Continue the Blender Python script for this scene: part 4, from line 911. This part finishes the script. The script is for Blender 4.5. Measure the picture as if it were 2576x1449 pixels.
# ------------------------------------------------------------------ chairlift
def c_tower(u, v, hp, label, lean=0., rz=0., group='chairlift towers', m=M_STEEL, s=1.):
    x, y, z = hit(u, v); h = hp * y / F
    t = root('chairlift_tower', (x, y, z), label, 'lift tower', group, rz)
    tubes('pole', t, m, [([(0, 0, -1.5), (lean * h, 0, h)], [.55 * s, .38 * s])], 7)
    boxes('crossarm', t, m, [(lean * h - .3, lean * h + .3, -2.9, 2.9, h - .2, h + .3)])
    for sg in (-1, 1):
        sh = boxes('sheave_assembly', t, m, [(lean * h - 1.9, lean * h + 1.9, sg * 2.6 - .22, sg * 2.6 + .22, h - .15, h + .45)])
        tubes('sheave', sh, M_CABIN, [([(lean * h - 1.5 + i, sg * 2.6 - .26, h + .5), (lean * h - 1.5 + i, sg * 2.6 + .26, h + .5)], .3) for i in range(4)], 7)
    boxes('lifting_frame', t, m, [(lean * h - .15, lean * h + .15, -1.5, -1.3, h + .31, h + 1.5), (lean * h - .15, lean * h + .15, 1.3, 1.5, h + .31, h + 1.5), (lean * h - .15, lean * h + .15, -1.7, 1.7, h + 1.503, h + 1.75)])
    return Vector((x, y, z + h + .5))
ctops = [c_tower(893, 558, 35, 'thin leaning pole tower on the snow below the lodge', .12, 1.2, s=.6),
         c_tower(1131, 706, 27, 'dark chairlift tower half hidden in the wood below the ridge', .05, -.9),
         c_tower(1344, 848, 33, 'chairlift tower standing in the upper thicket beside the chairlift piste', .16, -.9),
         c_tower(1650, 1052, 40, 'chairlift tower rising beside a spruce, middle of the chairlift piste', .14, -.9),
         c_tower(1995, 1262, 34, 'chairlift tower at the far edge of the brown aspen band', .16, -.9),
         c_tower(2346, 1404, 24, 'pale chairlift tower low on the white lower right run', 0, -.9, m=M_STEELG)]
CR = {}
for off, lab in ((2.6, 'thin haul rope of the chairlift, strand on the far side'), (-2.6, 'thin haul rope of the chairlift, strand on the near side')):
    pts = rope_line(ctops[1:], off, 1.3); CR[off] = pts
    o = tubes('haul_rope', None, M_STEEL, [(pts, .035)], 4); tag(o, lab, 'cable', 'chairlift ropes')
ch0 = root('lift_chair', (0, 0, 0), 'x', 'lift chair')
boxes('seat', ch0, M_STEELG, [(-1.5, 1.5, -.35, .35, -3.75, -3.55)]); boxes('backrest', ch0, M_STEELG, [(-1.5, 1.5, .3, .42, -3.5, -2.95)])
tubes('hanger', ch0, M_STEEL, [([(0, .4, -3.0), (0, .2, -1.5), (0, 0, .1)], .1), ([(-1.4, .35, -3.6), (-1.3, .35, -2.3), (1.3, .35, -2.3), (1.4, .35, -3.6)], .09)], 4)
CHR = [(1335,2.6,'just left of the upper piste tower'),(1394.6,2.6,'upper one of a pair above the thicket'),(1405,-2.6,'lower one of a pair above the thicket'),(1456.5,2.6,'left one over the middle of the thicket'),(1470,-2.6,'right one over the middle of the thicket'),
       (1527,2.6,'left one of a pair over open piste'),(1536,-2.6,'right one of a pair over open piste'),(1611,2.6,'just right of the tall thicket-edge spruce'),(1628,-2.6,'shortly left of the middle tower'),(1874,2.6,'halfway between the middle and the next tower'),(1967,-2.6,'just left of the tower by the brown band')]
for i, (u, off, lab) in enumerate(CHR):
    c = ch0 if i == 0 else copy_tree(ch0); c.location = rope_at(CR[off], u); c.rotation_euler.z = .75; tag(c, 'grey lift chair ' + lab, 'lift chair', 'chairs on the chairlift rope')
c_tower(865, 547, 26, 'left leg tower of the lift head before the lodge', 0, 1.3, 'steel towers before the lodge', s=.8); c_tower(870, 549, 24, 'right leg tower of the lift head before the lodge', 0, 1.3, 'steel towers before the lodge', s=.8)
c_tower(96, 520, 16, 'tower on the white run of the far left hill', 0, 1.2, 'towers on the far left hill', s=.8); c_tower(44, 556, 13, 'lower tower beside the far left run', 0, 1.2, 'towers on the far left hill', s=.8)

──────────

EXERCISE:
Copy out every line of the data above, exactly as given.

EXERCISE SOLUTION:
Continue the Blender Python script for this scene: part 4, from line 911. This part finishes the script. The script is for Blender 4.5. Measure the picture as if it were 2576x1449 pixels.
# ------------------------------------------------------------------ chairlift
def c_tower(u, v, hp, label, lean=0., rz=0., group='chairlift towers', m=M_STEEL, s=1.):
    x, y, z = hit(u, v); h = hp * y / F
    t = root('chairlift_tower', (x, y, z), label, 'lift tower', group, rz)
    tubes('pole', t, m, [([(0, 0, -1.5), (lean * h, 0, h)], [.55 * s, .38 * s])], 7)
    boxes('crossarm', t, m, [(lean * h - .3, lean * h + .3, -2.9, 2.9, h - .2, h + .3)])
    for sg in (-1, 1):
        sh = boxes('sheave_assembly', t, m, [(lean * h - 1.9, lean * h + 1.9, sg * 2.6 - .22, sg * 2.6 + .22, h - .15, h + .45)])
        tubes('sheave', sh, M_CABIN, [([(lean * h - 1.5 + i, sg * 2.6 - .26, h + .5), (lean * h - 1.5 + i, sg * 2.6 + .26, h + .5)], .3) for i in range(4)], 7)
    boxes('lifting_frame', t, m, [(lean * h - .15, lean * h + .15, -1.5, -1.3, h + .31, h + 1.5), (lean * h - .15, lean * h + .15, 1.3, 1.5, h + .31, h + 1.5), (lean * h - .15, lean * h + .15, -1.7, 1.7, h + 1.503, h + 1.75)])
    return Vector((x, y, z + h + .5))
ctops = [c_tower(893, 558, 35, 'thin leaning pole tower on the snow below the lodge', .12, 1.2, s=.6),
         c_tower(1131, 706, 27, 'dark chairlift tower half hidden in the wood below the ridge', .05, -.9),
         c_tower(1344, 848, 33, 'chairlift tower standing in the upper thicket beside the chairlift piste', .16, -.9),
         c_tower(1650, 1052, 40, 'chairlift tower rising beside a spruce, middle of the chairlift piste', .14, -.9),
         c_tower(1995, 1262, 34, 'chairlift tower at the far edge of the brown aspen band', .16, -.9),
         c_tower(2346, 1404, 24, 'pale chairlift tower low on the white lower right run', 0, -.9, m=M_STEELG)]
CR = {}
for off, lab in ((2.6, 'thin haul rope of the chairlift, strand on the far side'), (-2.6, 'thin haul rope of the chairlift, strand on the near side')):
    pts = rope_line(ctops[1:], off, 1.3); CR[off] = pts
    o = tubes('haul_rope', None, M_STEEL, [(pts, .035)], 4); tag(o, lab, 'cable', 'chairlift ropes')
ch0 = root('lift_chair', (0, 0, 0), 'x', 'lift chair')
boxes('seat', ch0, M_STEELG, [(-1.5, 1.5, -.35, .35, -3.75, -3.55)]); boxes('backrest', ch0, M_STEELG, [(-1.5, 1.5, .3, .42, -3.5, -2.95)])
tubes('hanger', ch0, M_STEEL, [([(0, .4, -3.0), (0, .2, -1.5), (0, 0, .1)], .1), ([(-1.4, .35, -3.6), (-1.3, .35, -2.3), (1.3, .35, -2.3), (1.4, .35, -3.6)], .09)], 4)
CHR = [(1335,2.6,'just left of the upper piste tower'),(1394.6,2.6,'upper one of a pair above the thicket'),(1405,-2.6,'lower one of a pair above the thicket'),(1456.5,2.6,'left one over the middle of the thicket'),(1470,-2.6,'right one over the middle of the thicket'),
       (1527,2.6,'left one of a pair over open piste'),(1536,-2.6,'right one of a pair over open piste'),(1611,2.6,'just right of the tall thicket-edge spruce'),(1628,-2.6,'shortly left of the middle tower'),(1874,2.6,'halfway between the middle and the next tower'),(1967,-2.6,'just left of the tower by the brown band')]
for i, (u, off, lab) in enumerate(CHR):
    c = ch0 if i == 0 else copy_tree(ch0); c.location = rope_at(CR[off], u); c.rotation_euler.z = .75; tag(c, 'grey lift chair ' + lab, 'lift chair', 'chairs on the chairlift rope')
c_tower(865, 547, 26, 'left leg tower of the lift head before the lodge', 0, 1.3, 'steel towers before the lodge', s=.8); c_tower(870, 549, 24, 'right leg tower of the lift head before the lodge', 0, 1.3, 'steel towers before the lodge', s=.8)
c_tower(96, 520, 16, 'tower on the white run of the far left hill', 0, 1.2, 'towers on the far left hill', s=.8); c_tower(44, 556, 13, 'lower tower beside the far left run', 0, 1.2, 'towers on the far left hill', s=.8)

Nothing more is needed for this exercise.